Scripts that build scenes
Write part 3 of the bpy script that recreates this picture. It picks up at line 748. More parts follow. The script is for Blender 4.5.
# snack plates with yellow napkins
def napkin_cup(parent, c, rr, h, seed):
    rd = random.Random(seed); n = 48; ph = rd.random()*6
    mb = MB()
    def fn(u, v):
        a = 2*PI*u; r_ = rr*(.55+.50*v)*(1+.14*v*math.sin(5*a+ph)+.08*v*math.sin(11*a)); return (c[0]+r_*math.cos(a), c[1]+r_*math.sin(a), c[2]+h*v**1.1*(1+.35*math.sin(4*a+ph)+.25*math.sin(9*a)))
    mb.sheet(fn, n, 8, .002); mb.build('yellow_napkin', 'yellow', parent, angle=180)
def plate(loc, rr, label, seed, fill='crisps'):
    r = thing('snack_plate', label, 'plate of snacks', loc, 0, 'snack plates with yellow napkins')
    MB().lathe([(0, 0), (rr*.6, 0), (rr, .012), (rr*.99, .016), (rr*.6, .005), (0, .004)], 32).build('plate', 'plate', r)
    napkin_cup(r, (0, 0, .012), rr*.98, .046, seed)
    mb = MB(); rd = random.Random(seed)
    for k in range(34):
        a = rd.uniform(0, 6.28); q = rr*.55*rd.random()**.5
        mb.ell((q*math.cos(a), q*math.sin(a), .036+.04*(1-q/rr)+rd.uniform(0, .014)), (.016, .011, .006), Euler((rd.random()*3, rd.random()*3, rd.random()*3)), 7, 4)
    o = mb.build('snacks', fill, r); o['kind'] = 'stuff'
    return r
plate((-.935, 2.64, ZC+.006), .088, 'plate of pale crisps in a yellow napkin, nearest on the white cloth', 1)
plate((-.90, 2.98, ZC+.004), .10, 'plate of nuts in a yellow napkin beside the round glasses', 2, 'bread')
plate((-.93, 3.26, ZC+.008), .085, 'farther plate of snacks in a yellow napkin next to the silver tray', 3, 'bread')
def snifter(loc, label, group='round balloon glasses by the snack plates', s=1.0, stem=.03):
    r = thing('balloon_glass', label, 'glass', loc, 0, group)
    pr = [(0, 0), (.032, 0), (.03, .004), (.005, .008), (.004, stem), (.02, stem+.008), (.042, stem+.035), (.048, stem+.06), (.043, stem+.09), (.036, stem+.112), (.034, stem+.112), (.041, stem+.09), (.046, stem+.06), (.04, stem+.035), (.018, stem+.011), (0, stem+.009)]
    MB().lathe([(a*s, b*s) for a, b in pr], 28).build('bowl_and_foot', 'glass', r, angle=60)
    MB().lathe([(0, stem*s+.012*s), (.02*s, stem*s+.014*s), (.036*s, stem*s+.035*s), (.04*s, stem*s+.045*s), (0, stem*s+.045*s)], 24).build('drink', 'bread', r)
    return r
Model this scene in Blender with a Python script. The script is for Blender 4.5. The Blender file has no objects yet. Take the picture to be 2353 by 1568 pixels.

# WHAT THE EXERCISE ASKS:
Quote the material exactly, leaving nothing out.

# COMPLETE OUTPUT:
Write part 3 of the bpy script that recreates this picture. It picks up at line 748. More parts follow. The script is for Blender 4.5.
# snack plates with yellow napkins
def napkin_cup(parent, c, rr, h, seed):
    rd = random.Random(seed); n = 48; ph = rd.random()*6
    mb = MB()
    def fn(u, v):
        a = 2*PI*u; r_ = rr*(.55+.50*v)*(1+.14*v*math.sin(5*a+ph)+.08*v*math.sin(11*a)); return (c[0]+r_*math.cos(a), c[1]+r_*math.sin(a), c[2]+h*v**1.1*(1+.35*math.sin(4*a+ph)+.25*math.sin(9*a)))
    mb.sheet(fn, n, 8, .002); mb.build('yellow_napkin', 'yellow', parent, angle=180)
def plate(loc, rr, label, seed, fill='crisps'):
    r = thing('snack_plate', label, 'plate of snacks', loc, 0, 'snack plates with yellow napkins')
    MB().lathe([(0, 0), (rr*.6, 0), (rr, .012), (rr*.99, .016), (rr*.6, .005), (0, .004)], 32).build('plate', 'plate', r)
    napkin_cup(r, (0, 0, .012), rr*.98, .046, seed)
    mb = MB(); rd = random.Random(seed)
    for k in range(34):
        a = rd.uniform(0, 6.28); q = rr*.55*rd.random()**.5
        mb.ell((q*math.cos(a), q*math.sin(a), .036+.04*(1-q/rr)+rd.uniform(0, .014)), (.016, .011, .006), Euler((rd.random()*3, rd.random()*3, rd.random()*3)), 7, 4)
    o = mb.build('snacks', fill, r); o['kind'] = 'stuff'
    return r
plate((-.935, 2.64, ZC+.006), .088, 'plate of pale crisps in a yellow napkin, nearest on the white cloth', 1)
plate((-.90, 2.98, ZC+.004), .10, 'plate of nuts in a yellow napkin beside the round glasses', 2, 'bread')
plate((-.93, 3.26, ZC+.008), .085, 'farther plate of snacks in a yellow napkin next to the silver tray', 3, 'bread')
def snifter(loc, label, group='round balloon glasses by the snack plates', s=1.0, stem=.03):
    r = thing('balloon_glass', label, 'glass', loc, 0, group)
    pr = [(0, 0), (.032, 0), (.03, .004), (.005, .008), (.004, stem), (.02, stem+.008), (.042, stem+.035), (.048, stem+.06), (.043, stem+.09), (.036, stem+.112), (.034, stem+.112), (.041, stem+.09), (.046, stem+.06), (.04, stem+.035), (.018, stem+.011), (0, stem+.009)]
    MB().lathe([(a*s, b*s) for a, b in pr], 28).build('bowl_and_foot', 'glass', r, angle=60)
    MB().lathe([(0, stem*s+.012*s), (.02*s, stem*s+.014*s), (.036*s, stem*s+.035*s), (.04*s, stem*s+.045*s), (0, stem*s+.045*s)], 24).build('drink', 'bread', r)
    return r
Model this scene in Blender with a Python script. The script is for Blender 4.5. The Blender file has no objects yet. Take the picture to be 2353 by 1568 pixels.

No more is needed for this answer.